--- Written problem ---
Write out each line that follows exactly as it stands, without the pictures.

(Scene script records)
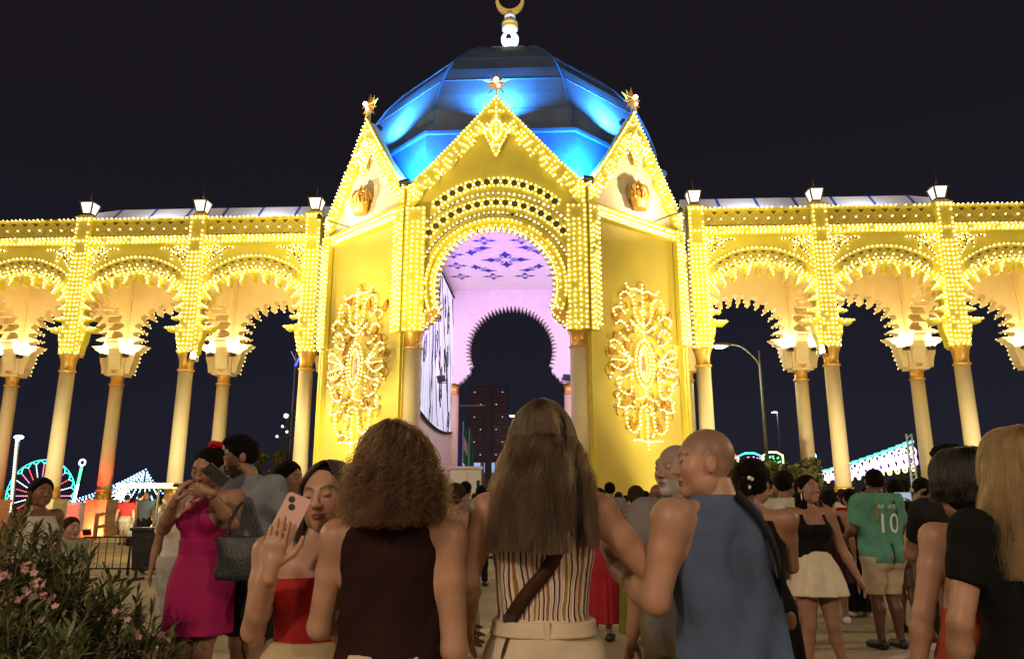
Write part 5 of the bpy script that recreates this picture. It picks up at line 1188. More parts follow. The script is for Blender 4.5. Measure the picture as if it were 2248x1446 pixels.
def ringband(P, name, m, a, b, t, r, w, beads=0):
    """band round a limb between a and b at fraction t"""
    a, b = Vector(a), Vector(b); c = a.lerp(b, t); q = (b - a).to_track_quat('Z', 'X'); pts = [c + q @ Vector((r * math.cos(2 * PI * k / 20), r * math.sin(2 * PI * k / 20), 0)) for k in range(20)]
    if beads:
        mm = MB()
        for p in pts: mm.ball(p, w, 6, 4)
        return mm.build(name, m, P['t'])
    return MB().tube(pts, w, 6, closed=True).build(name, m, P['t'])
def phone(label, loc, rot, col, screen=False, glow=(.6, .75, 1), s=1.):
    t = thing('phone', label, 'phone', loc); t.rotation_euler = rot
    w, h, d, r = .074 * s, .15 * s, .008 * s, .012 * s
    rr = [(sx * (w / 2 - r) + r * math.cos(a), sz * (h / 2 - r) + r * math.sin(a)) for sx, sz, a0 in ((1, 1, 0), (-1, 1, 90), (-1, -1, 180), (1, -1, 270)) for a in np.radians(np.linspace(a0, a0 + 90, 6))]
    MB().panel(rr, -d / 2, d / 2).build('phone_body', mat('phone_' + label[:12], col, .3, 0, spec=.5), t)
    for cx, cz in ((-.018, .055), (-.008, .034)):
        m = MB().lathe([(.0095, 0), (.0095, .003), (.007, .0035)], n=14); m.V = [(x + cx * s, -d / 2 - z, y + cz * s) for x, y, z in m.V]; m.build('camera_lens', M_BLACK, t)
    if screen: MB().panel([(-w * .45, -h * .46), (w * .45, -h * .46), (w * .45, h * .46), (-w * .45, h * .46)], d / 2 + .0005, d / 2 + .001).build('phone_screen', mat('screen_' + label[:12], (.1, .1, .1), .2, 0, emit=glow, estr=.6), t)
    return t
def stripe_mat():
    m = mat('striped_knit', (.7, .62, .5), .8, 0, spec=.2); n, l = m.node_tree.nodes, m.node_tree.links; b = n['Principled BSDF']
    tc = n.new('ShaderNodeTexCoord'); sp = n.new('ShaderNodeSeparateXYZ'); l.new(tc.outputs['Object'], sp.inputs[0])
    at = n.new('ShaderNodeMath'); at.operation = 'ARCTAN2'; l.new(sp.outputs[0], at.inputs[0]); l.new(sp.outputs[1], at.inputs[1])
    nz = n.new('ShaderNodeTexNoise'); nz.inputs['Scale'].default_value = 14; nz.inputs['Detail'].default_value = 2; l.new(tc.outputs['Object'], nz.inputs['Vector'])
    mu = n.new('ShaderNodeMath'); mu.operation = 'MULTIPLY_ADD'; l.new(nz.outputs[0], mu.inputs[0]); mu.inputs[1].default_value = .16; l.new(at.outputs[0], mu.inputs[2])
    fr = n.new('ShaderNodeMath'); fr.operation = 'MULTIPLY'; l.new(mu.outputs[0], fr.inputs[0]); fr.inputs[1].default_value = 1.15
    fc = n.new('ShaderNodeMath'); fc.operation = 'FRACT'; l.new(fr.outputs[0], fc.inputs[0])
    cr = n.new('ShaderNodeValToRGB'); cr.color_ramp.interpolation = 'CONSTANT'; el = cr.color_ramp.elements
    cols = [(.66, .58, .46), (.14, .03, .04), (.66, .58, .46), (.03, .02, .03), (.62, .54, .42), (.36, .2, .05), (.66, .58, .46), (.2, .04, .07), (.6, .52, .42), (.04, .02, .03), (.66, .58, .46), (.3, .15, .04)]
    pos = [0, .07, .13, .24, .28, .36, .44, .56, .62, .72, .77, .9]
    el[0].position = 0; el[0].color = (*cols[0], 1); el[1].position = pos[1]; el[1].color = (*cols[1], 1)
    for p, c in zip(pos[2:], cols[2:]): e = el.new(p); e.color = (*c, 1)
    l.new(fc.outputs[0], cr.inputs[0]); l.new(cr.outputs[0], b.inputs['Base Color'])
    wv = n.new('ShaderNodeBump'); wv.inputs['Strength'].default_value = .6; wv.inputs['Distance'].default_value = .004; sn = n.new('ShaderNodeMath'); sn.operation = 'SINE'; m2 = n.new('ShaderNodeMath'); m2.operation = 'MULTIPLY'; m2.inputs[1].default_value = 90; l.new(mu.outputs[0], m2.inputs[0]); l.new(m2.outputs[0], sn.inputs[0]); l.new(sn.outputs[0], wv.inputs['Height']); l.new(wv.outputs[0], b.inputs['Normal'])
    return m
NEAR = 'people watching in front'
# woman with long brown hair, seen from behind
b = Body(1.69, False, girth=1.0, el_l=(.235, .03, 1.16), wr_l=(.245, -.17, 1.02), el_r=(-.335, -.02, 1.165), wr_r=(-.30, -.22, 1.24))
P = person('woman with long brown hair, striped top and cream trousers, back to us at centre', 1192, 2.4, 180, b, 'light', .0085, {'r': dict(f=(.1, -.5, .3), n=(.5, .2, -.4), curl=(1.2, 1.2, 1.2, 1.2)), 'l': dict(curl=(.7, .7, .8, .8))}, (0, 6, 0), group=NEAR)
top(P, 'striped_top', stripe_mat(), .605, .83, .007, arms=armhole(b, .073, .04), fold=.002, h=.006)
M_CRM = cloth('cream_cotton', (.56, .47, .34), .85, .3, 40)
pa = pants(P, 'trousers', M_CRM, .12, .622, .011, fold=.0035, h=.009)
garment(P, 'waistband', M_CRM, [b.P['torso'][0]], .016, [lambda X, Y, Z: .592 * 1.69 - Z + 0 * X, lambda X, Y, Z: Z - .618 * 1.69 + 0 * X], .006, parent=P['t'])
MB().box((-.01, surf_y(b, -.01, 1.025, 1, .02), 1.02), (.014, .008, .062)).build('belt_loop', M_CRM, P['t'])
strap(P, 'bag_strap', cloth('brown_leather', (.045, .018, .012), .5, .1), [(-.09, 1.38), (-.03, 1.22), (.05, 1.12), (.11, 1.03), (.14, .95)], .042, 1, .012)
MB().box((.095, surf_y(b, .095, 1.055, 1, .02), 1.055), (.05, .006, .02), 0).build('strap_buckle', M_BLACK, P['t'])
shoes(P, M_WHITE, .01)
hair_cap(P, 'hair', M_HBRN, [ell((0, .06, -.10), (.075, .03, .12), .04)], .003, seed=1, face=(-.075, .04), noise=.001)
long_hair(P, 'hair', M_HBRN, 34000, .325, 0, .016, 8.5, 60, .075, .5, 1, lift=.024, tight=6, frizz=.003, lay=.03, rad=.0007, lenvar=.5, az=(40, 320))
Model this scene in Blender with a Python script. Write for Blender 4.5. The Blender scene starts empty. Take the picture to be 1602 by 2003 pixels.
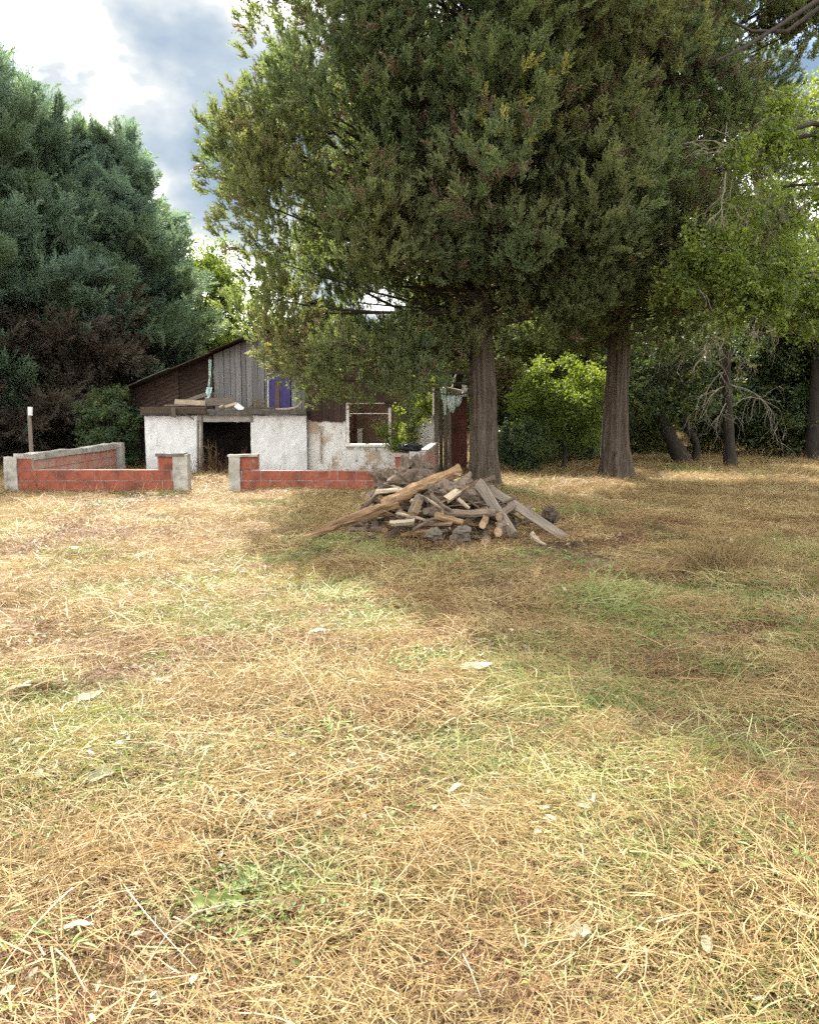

--- Exercise output ---
Write part 5 of the bpy script that recreates this picture. It picks up at line 1188. More parts follow. The script is for Blender 4.5. Measure the picture as if it were 2248x1446 pixels.
def ringband(P, name, m, a, b, t, r, w, beads=0):
    """band round a limb between a and b at fraction t"""
    a, b = Vector(a), Vector(b); c = a.lerp(b, t); q = (b - a).to_track_quat('Z', 'X'); pts = [c + q @ Vector((r * math.cos(2 * PI * k / 20), r * math.sin(2 * PI * k / 20), 0)) for k in range(20)]
    if beads:
        mm = MB()
        for p in pts: mm.ball(p, w, 6, 4)
        return mm.build(name, m, P['t'])
    return MB().tube(pts, w, 6, closed=True).build(name, m, P['t'])
def phone(label, loc, rot, col, screen=False, glow=(.6, .75, 1), s=1.):
    t = thing('phone', label, 'phone', loc); t.rotation_euler = rot
    w, h, d, r = .074 * s, .15 * s, .008 * s, .012 * s
    rr = [(sx * (w / 2 - r) + r * math.cos(a), sz * (h / 2 - r) + r * math.sin(a)) for sx, sz, a0 in ((1, 1, 0), (-1, 1, 90), (-1, -1, 180), (1, -1, 270)) for a in np.radians(np.linspace(a0, a0 + 90, 6))]
    MB().panel(rr, -d / 2, d / 2).build('phone_body', mat('phone_' + label[:12], col, .3, 0, spec=.5), t)
    for cx, cz in ((-.018, .055), (-.008, .034)):
        m = MB().lathe([(.0095, 0), (.0095, .003), (.007, .0035)], n=14); m.V = [(x + cx * s, -d / 2 - z, y + cz * s) for x, y, z in m.V]; m.build('camera_lens', M_BLACK, t)
    if screen: MB().panel([(-w * .45, -h * .46), (w * .45, -h * .46), (w * .45, h * .46), (-w * .45, h * .46)], d / 2 + .0005, d / 2 + .001).build('phone_screen', mat('screen_' + label[:12], (.1, .1, .1), .2, 0, emit=glow, estr=.6), t)
    return t
def stripe_mat():
    m = mat('striped_knit', (.7, .62, .5), .8, 0, spec=.2); n, l = m.node_tree.nodes, m.node_tree.links; b = n['Principled BSDF']
    tc = n.new('ShaderNodeTexCoord'); sp = n.new('ShaderNodeSeparateXYZ'); l.new(tc.outputs['Object'], sp.inputs[0])
    at = n.new('ShaderNodeMath'); at.operation = 'ARCTAN2'; l.new(sp.outputs[0], at.inputs[0]); l.new(sp.outputs[1], at.inputs[1])
    nz = n.new('ShaderNodeTexNoise'); nz.inputs['Scale'].default_value = 14; nz.inputs['Detail'].default_value = 2; l.new(tc.outputs['Object'], nz.inputs['Vector'])
    mu = n.new('ShaderNodeMath'); mu.operation = 'MULTIPLY_ADD'; l.new(nz.outputs[0], mu.inputs[0]); mu.inputs[1].default_value = .16; l.new(at.outputs[0], mu.inputs[2])
    fr = n.new('ShaderNodeMath'); fr.operation = 'MULTIPLY'; l.new(mu.outputs[0], fr.inputs[0]); fr.inputs[1].default_value = 1.15
    fc = n.new('ShaderNodeMath'); fc.operation = 'FRACT'; l.new(fr.outputs[0], fc.inputs[0])
    cr = n.new('ShaderNodeValToRGB'); cr.color_ramp.interpolation = 'CONSTANT'; el = cr.color_ramp.elements
    cols = [(.66, .58, .46), (.14, .03, .04), (.66, .58, .46), (.03, .02, .03), (.62, .54, .42), (.36, .2, .05), (.66, .58, .46), (.2, .04, .07), (.6, .52, .42), (.04, .02, .03), (.66, .58, .46), (.3, .15, .04)]
    pos = [0, .07, .13, .24, .28, .36, .44, .56, .62, .72, .77, .9]
    el[0].position = 0; el[0].color = (*cols[0], 1); el[1].position = pos[1]; el[1].color = (*cols[1], 1)
    for p, c in zip(pos[2:], cols[2:]): e = el.new(p); e.color = (*c, 1)
    l.new(fc.outputs[0], cr.inputs[0]); l.new(cr.outputs[0], b.inputs['Base Color'])
    wv = n.new('ShaderNodeBump'); wv.inputs['Strength'].default_value = .6; wv.inputs['Distance'].default_value = .004; sn = n.new('ShaderNodeMath'); sn.operation = 'SINE'; m2 = n.new('ShaderNodeMath'); m2.operation = 'MULTIPLY'; m2.inputs[1].default_value = 90; l.new(mu.outputs[0], m2.inputs[0]); l.new(m2.outputs[0], sn.inputs[0]); l.new(sn.outputs[0], wv.inputs['Height']); l.new(wv.outputs[0], b.inputs['Normal'])
    return m
NEAR = 'people watching in front'
# woman with long brown hair, seen from behind
b = Body(1.69, False, girth=1.0, el_l=(.235, .03, 1.16), wr_l=(.245, -.17, 1.02), el_r=(-.335, -.02, 1.165), wr_r=(-.30, -.22, 1.24))
P = person('woman with long brown hair, striped top and cream trousers, back to us at centre', 1192, 2.4, 180, b, 'light', .0085, {'r': dict(f=(.1, -.5, .3), n=(.5, .2, -.4), curl=(1.2, 1.2, 1.2, 1.2)), 'l': dict(curl=(.7, .7, .8, .8))}, (0, 6, 0), group=NEAR)
top(P, 'striped_top', stripe_mat(), .605, .83, .007, arms=armhole(b, .073, .04), fold=.002, h=.006)
M_CRM = cloth('cream_cotton', (.56, .47, .34), .85, .3, 40)
pa = pants(P, 'trousers', M_CRM, .12, .622, .011, fold=.0035, h=.009)
garment(P, 'waistband', M_CRM, [b.P['torso'][0]], .016, [lambda X, Y, Z: .592 * 1.69 - Z + 0 * X, lambda X, Y, Z: Z - .618 * 1.69 + 0 * X], .006, parent=P['t'])
MB().box((-.01, surf_y(b, -.01, 1.025, 1, .02), 1.02), (.014, .008, .062)).build('belt_loop', M_CRM, P['t'])
strap(P, 'bag_strap', cloth('brown_leather', (.045, .018, .012), .5, .1), [(-.09, 1.38), (-.03, 1.22), (.05, 1.12), (.11, 1.03), (.14, .95)], .042, 1, .012)
MB().box((.095, surf_y(b, .095, 1.055, 1, .02), 1.055), (.05, .006, .02), 0).build('strap_buckle', M_BLACK, P['t'])
shoes(P, M_WHITE, .01)
hair_cap(P, 'hair', M_HBRN, [ell((0, .06, -.10), (.075, .03, .12), .04)], .003, seed=1, face=(-.075, .04), noise=.001)
long_hair(P, 'hair', M_HBRN, 34000, .325, 0, .016, 8.5, 60, .075, .5, 1, lift=.024, tight=6, frizz=.003, lay=.03, rad=.0007, lenvar=.5, az=(40, 320))
Model this scene in Blender with a Python script. Write for Blender 4.5. The Blender scene starts empty. Take the picture to be 1602 by 2003 pixels.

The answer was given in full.